Data segment —
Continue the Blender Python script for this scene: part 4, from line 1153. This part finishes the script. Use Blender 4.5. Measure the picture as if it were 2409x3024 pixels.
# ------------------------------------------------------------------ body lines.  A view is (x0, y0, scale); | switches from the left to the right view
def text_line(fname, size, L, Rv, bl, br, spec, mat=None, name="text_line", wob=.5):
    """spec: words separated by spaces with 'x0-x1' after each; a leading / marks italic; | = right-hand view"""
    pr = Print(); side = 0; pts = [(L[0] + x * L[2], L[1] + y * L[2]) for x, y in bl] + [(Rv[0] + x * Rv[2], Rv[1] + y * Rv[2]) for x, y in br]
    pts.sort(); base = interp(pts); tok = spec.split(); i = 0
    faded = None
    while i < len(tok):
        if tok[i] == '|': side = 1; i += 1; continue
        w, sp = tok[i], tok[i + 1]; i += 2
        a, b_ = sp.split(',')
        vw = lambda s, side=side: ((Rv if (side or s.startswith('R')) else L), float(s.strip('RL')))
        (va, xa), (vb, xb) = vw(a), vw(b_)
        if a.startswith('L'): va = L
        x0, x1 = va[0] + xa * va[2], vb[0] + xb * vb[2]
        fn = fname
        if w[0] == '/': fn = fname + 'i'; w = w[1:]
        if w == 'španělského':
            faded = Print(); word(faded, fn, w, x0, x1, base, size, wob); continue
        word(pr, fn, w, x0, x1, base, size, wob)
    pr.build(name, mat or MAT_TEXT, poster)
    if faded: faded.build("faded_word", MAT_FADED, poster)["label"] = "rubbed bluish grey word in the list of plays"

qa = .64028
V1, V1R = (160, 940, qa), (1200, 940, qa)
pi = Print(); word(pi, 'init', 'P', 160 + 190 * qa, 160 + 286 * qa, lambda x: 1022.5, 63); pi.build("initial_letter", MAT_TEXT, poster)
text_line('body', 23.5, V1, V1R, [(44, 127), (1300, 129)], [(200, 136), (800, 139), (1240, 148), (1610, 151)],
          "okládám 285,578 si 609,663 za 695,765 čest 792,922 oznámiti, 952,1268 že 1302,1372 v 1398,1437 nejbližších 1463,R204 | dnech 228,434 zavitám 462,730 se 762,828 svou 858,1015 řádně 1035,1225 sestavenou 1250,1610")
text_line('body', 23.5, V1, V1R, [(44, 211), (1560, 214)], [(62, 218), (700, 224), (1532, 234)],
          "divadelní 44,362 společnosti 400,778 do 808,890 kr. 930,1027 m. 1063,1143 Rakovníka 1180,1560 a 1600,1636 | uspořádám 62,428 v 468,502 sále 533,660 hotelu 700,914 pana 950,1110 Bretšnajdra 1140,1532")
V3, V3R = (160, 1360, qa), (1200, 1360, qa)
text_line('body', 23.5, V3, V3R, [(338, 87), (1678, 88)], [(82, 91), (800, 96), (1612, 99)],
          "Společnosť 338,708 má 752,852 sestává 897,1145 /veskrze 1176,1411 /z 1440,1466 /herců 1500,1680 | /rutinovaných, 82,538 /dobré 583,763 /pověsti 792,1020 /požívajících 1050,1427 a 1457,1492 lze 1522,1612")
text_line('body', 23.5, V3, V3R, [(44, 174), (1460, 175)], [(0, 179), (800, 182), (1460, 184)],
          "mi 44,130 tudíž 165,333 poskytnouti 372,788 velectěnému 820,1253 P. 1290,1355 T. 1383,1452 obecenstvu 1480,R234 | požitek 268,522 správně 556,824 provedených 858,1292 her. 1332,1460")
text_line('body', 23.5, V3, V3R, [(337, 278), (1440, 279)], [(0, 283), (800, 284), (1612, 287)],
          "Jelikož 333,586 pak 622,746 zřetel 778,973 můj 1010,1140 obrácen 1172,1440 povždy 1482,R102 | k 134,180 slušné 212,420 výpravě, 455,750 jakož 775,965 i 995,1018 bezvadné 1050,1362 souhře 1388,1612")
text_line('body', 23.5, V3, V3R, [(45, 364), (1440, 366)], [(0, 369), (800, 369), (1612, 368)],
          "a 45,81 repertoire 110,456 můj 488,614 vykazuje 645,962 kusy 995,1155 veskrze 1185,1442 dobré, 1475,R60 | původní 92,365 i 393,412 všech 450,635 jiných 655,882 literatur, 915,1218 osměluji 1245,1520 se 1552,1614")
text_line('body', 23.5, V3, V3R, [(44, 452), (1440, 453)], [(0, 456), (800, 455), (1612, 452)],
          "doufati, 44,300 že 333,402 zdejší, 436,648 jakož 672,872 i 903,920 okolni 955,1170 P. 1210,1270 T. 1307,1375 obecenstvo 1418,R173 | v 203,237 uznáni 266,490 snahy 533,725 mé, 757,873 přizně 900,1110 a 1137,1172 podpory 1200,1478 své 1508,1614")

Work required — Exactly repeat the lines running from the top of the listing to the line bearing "bluish grey word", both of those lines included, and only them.

Exercise result —
Continue the Blender Python script for this scene: part 4, from line 1153. This part finishes the script. Use Blender 4.5. Measure the picture as if it were 2409x3024 pixels.
# ------------------------------------------------------------------ body lines.  A view is (x0, y0, scale); | switches from the left to the right view
def text_line(fname, size, L, Rv, bl, br, spec, mat=None, name="text_line", wob=.5):
    """spec: words separated by spaces with 'x0-x1' after each; a leading / marks italic; | = right-hand view"""
    pr = Print(); side = 0; pts = [(L[0] + x * L[2], L[1] + y * L[2]) for x, y in bl] + [(Rv[0] + x * Rv[2], Rv[1] + y * Rv[2]) for x, y in br]
    pts.sort(); base = interp(pts); tok = spec.split(); i = 0
    faded = None
    while i < len(tok):
        if tok[i] == '|': side = 1; i += 1; continue
        w, sp = tok[i], tok[i + 1]; i += 2
        a, b_ = sp.split(',')
        vw = lambda s, side=side: ((Rv if (side or s.startswith('R')) else L), float(s.strip('RL')))
        (va, xa), (vb, xb) = vw(a), vw(b_)
        if a.startswith('L'): va = L
        x0, x1 = va[0] + xa * va[2], vb[0] + xb * vb[2]
        fn = fname
        if w[0] == '/': fn = fname + 'i'; w = w[1:]
        if w == 'španělského':
            faded = Print(); word(faded, fn, w, x0, x1, base, size, wob); continue
        word(pr, fn, w, x0, x1, base, size, wob)
    pr.build(name, mat or MAT_TEXT, poster)
    if faded: faded.build("faded_word", MAT_FADED, poster)["label"] = "rubbed bluish grey word in the list of plays"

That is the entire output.